== DATA RECORDS ==

^^^^

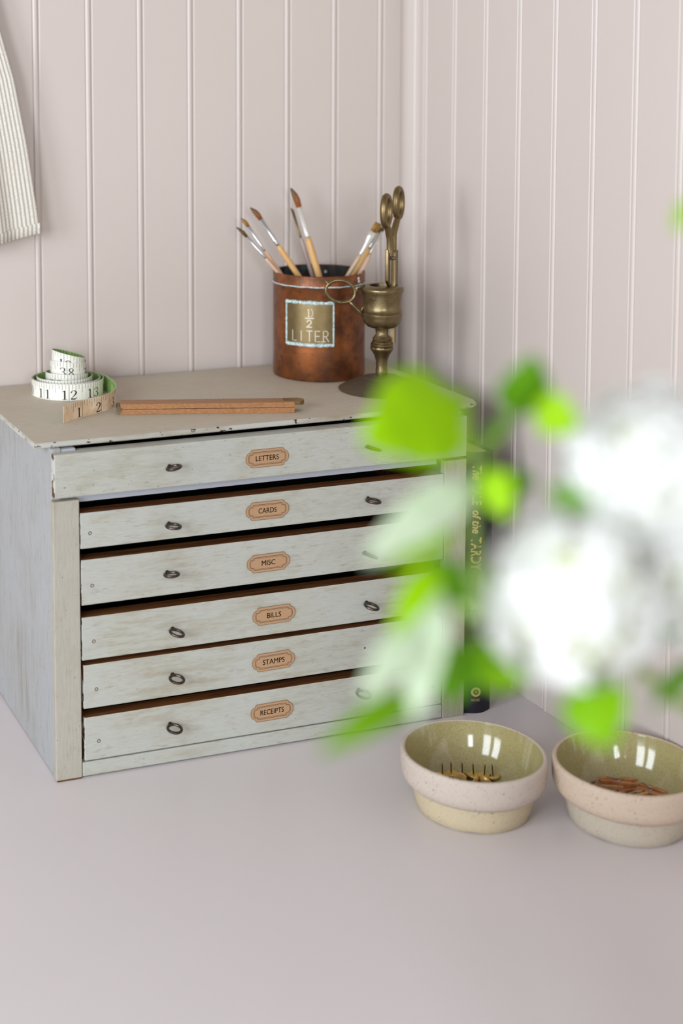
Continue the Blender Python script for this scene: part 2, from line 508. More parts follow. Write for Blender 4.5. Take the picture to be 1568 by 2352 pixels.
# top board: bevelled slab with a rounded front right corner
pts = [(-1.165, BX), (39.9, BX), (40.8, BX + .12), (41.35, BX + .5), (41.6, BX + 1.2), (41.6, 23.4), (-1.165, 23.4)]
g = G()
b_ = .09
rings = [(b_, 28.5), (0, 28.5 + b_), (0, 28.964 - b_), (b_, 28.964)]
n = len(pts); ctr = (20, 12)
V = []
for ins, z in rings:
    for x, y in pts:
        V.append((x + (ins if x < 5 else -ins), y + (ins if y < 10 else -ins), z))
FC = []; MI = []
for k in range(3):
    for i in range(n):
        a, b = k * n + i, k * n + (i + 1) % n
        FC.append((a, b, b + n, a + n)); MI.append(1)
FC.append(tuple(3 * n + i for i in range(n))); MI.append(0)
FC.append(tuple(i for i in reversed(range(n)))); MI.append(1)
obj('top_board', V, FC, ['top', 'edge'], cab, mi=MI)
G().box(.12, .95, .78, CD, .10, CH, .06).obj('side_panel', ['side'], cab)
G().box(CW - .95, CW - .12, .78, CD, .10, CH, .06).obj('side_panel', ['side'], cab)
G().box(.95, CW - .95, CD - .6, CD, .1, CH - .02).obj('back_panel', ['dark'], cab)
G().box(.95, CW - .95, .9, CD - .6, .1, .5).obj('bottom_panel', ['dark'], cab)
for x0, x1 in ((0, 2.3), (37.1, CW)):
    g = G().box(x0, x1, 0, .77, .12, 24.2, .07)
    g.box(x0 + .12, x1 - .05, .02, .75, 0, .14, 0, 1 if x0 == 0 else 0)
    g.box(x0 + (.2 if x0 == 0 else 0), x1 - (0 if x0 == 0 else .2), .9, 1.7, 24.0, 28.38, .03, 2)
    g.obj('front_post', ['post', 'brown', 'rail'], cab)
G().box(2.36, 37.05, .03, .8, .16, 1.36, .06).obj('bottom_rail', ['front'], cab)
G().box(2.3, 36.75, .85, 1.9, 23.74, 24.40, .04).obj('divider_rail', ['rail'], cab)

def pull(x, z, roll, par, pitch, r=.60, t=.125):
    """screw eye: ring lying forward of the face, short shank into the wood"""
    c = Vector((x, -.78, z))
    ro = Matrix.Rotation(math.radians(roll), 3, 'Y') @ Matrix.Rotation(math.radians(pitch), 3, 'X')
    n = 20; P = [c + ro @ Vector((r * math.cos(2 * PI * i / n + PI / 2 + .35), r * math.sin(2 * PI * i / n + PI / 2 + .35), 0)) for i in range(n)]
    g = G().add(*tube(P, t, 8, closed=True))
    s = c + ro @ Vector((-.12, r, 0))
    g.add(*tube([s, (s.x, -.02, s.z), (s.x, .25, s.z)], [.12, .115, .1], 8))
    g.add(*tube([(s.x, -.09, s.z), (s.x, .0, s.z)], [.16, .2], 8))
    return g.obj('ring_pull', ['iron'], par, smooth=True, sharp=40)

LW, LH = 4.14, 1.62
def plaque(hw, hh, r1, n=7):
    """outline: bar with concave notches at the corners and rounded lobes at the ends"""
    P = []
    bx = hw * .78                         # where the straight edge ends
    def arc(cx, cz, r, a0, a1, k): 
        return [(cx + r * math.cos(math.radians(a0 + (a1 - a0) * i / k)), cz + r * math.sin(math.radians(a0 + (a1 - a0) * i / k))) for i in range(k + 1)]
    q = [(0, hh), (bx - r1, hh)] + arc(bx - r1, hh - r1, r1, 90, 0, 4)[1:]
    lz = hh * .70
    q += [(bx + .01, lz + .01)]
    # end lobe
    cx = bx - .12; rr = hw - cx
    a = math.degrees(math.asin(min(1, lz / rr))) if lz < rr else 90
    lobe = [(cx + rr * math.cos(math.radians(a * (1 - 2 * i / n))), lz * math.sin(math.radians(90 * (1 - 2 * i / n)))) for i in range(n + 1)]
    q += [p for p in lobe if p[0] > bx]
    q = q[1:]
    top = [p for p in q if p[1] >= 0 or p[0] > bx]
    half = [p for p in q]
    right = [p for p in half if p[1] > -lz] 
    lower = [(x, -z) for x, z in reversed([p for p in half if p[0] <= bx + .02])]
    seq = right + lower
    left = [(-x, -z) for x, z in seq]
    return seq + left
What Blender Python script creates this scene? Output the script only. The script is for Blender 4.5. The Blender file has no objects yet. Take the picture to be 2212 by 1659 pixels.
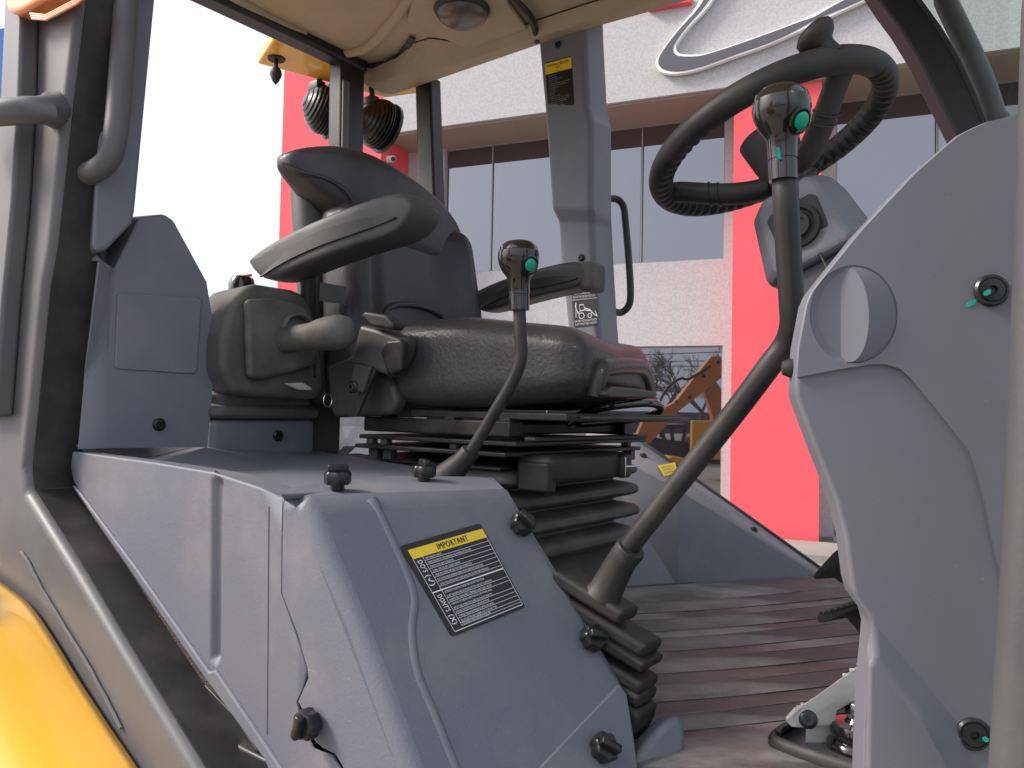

^^^^

== EXERCISE OBJECTIVE ==
Copy out all the data without changing anything, and drop the pictures.

== TASK OUTPUT ==
Continue the Blender Python script for this scene: part 2, from line 508. More parts follow. Write for Blender 4.5. Take the picture to be 1568 by 2352 pixels.
# top board: bevelled slab with a rounded front right corner
pts = [(-1.165, BX), (39.9, BX), (40.8, BX + .12), (41.35, BX + .5), (41.6, BX + 1.2), (41.6, 23.4), (-1.165, 23.4)]
g = G()
b_ = .09
rings = [(b_, 28.5), (0, 28.5 + b_), (0, 28.964 - b_), (b_, 28.964)]
n = len(pts); ctr = (20, 12)
V = []
for ins, z in rings:
    for x, y in pts:
        V.append((x + (ins if x < 5 else -ins), y + (ins if y < 10 else -ins), z))
FC = []; MI = []
for k in range(3):
    for i in range(n):
        a, b = k * n + i, k * n + (i + 1) % n
        FC.append((a, b, b + n, a + n)); MI.append(1)
FC.append(tuple(3 * n + i for i in range(n))); MI.append(0)
FC.append(tuple(i for i in reversed(range(n)))); MI.append(1)
obj('top_board', V, FC, ['top', 'edge'], cab, mi=MI)
G().box(.12, .95, .78, CD, .10, CH, .06).obj('side_panel', ['side'], cab)
G().box(CW - .95, CW - .12, .78, CD, .10, CH, .06).obj('side_panel', ['side'], cab)
G().box(.95, CW - .95, CD - .6, CD, .1, CH - .02).obj('back_panel', ['dark'], cab)
G().box(.95, CW - .95, .9, CD - .6, .1, .5).obj('bottom_panel', ['dark'], cab)
for x0, x1 in ((0, 2.3), (37.1, CW)):
    g = G().box(x0, x1, 0, .77, .12, 24.2, .07)
    g.box(x0 + .12, x1 - .05, .02, .75, 0, .14, 0, 1 if x0 == 0 else 0)
    g.box(x0 + (.2 if x0 == 0 else 0), x1 - (0 if x0 == 0 else .2), .9, 1.7, 24.0, 28.38, .03, 2)
    g.obj('front_post', ['post', 'brown', 'rail'], cab)
G().box(2.36, 37.05, .03, .8, .16, 1.36, .06).obj('bottom_rail', ['front'], cab)
G().box(2.3, 36.75, .85, 1.9, 23.74, 24.40, .04).obj('divider_rail', ['rail'], cab)

def pull(x, z, roll, par, pitch, r=.60, t=.125):
    """screw eye: ring lying forward of the face, short shank into the wood"""
    c = Vector((x, -.78, z))
    ro = Matrix.Rotation(math.radians(roll), 3, 'Y') @ Matrix.Rotation(math.radians(pitch), 3, 'X')
    n = 20; P = [c + ro @ Vector((r * math.cos(2 * PI * i / n + PI / 2 + .35), r * math.sin(2 * PI * i / n + PI / 2 + .35), 0)) for i in range(n)]
    g = G().add(*tube(P, t, 8, closed=True))
    s = c + ro @ Vector((-.12, r, 0))
    g.add(*tube([s, (s.x, -.02, s.z), (s.x, .25, s.z)], [.12, .115, .1], 8))
    g.add(*tube([(s.x, -.09, s.z), (s.x, .0, s.z)], [.16, .2], 8))
    return g.obj('ring_pull', ['iron'], par, smooth=True, sharp=40)

LW, LH = 4.14, 1.62
def plaque(hw, hh, r1, n=7):
    """outline: bar with concave notches at the corners and rounded lobes at the ends"""
    P = []
    bx = hw * .78                         # where the straight edge ends
    def arc(cx, cz, r, a0, a1, k): 
        return [(cx + r * math.cos(math.radians(a0 + (a1 - a0) * i / k)), cz + r * math.sin(math.radians(a0 + (a1 - a0) * i / k))) for i in range(k + 1)]
    q = [(0, hh), (bx - r1, hh)] + arc(bx - r1, hh - r1, r1, 90, 0, 4)[1:]
    lz = hh * .70
    q += [(bx + .01, lz + .01)]
    # end lobe
    cx = bx - .12; rr = hw - cx
    a = math.degrees(math.asin(min(1, lz / rr))) if lz < rr else 90
    lobe = [(cx + rr * math.cos(math.radians(a * (1 - 2 * i / n))), lz * math.sin(math.radians(90 * (1 - 2 * i / n)))) for i in range(n + 1)]
    q += [p for p in lobe if p[0] > bx]
    q = q[1:]
    top = [p for p in q if p[1] >= 0 or p[0] > bx]
    half = [p for p in q]
    right = [p for p in half if p[1] > -lz] 
    lower = [(x, -z) for x, z in reversed([p for p in half if p[0] <= bx + .02])]
    seq = right + lower
    left = [(-x, -z) for x, z in seq]
    return seq + left
What Blender Python script creates this scene? Output the script only. The script is for Blender 4.5. The Blender file has no objects yet. Take the picture to be 2212 by 1659 pixels.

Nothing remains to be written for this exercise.